Requirements Traceability:
Where did these requirements come from? If, as often happens, requirements change during the course of software development, what other requirements are affected? Traceability means that requirements can be mapped onto software components and vice verse. But don't ask for, or expect, a one-to-one mapping, because software and requirements don't map onto one another that way.
Strategic Mores:
For whom is this software being developed? What do they expect to get out of it, beyond mere utility? Will this software not kill the user? Will it crush the competition? Will it enhance our reputation for quality? Will it make lots of money? Will it be the fastest? There are hundreds of strategic objectives, and management establishes the relative importance of each. Without such guidance (given, it is hoped, in quantitative form), no one can know the true objectives of the design or when those objectives are met.
Requirement validation criteria:
How will we know that a requirement is satisfied? What are the objective satisfaction criteria associated with each and every requirement?
Responsibility:
Who is responsible for what and when.
Exit criteria:
How do we know that a given piece of software is ready to go to the next stage of the development process? What are the tangible, objective signs of completion?
Entry criteria:
How do we know that a given piece of software is ready to be accepted by the next stage of the development process? This is not a redundant specification. A component can be passed to many different stages or be used by many different other components, each of which may have different entry criteria. Typically, the exit criteria for a component are the union of all the entry criteria for that component.
Analysis:
Analysis is the engineering process by which a design evolves that fulfills requirements. It may be wholly intuitive or wholly formal. Intuitive analysis, while often effective, cannot be communicated to others easily and, consequently, some kind of formal, often mathematical, analysis is needed, even if only retroactively.
Design:
That's what its all about, isn't it? Design should precede programming or at least be coincident with it. Engineers first design then build, because it is less risky to do it that way. Design errors are paper errors and much cheaper than welded steel and concrete or congealed code.
Design Validation:
How do we know that a design will work if we haven't designed something like this before? Validating the design is not the same as validating the implementation of the design. Bridges that collapse usually do so because of poor designs that were not validated - rarely because the materials and workmanship was poor. The newer the design, the more important that it be validated prior to construction. Validation is done by models, by prototypes, by design inspection.
Programming:
The act of coding a design and testing it to see that what we built is what we intended to build.
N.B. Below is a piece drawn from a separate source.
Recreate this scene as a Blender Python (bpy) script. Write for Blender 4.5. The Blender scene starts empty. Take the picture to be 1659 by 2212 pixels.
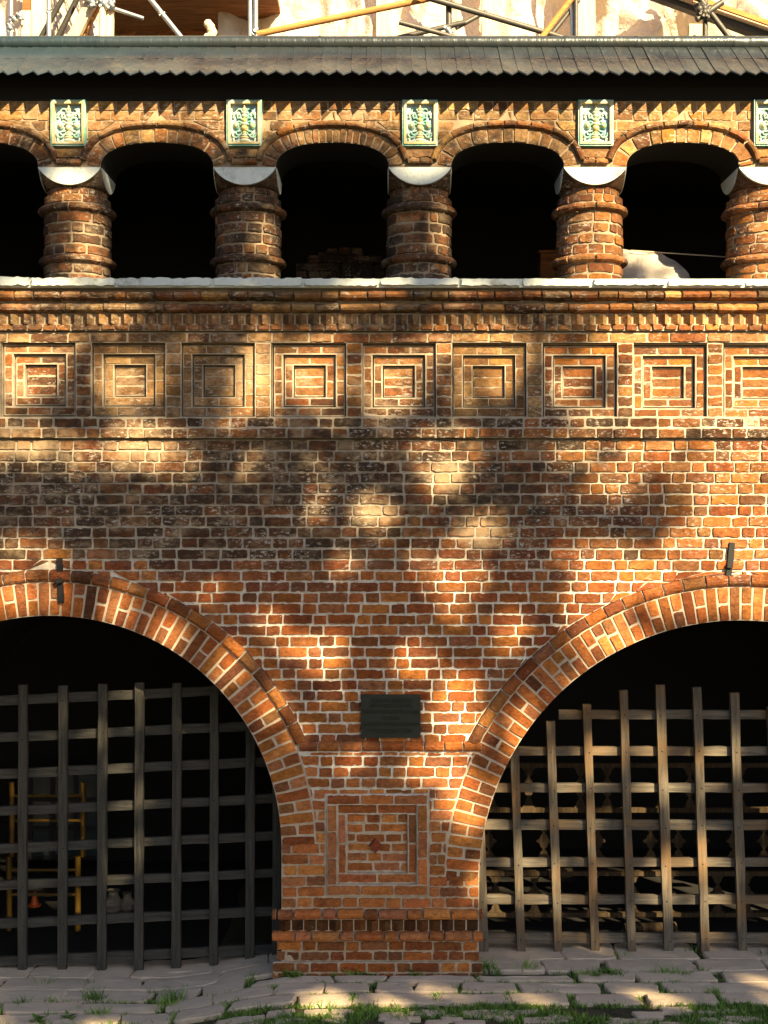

The bricklayer checks her courses with a level and the programmer with a test.
Integration:
The whole is far greater than the sum of its parts. Only trivial, toy software has a system complexity equal to the sum of its component complexities. An architect spends as much or more time defining the steps by which his building will be erected as he does on the final form of the building. There is no integration worthy of the name without an integration plan and associated integration tests - whether it is the integration of two low-level subroutines or several hundred quasiautonomous systems.
Testing:
Testing is required whenever people are involved. Testing is a key ingredient to self-esteem and pride in craftsmanship. A machinist who does not check her work with a micrometer is either a thief or a fool. A programmer who depends on the subsequent actions of others to catch his bugs has no pride, except, perhaps, the fleeting pride of cranking out vast quantities of untested and buggy software in a short time.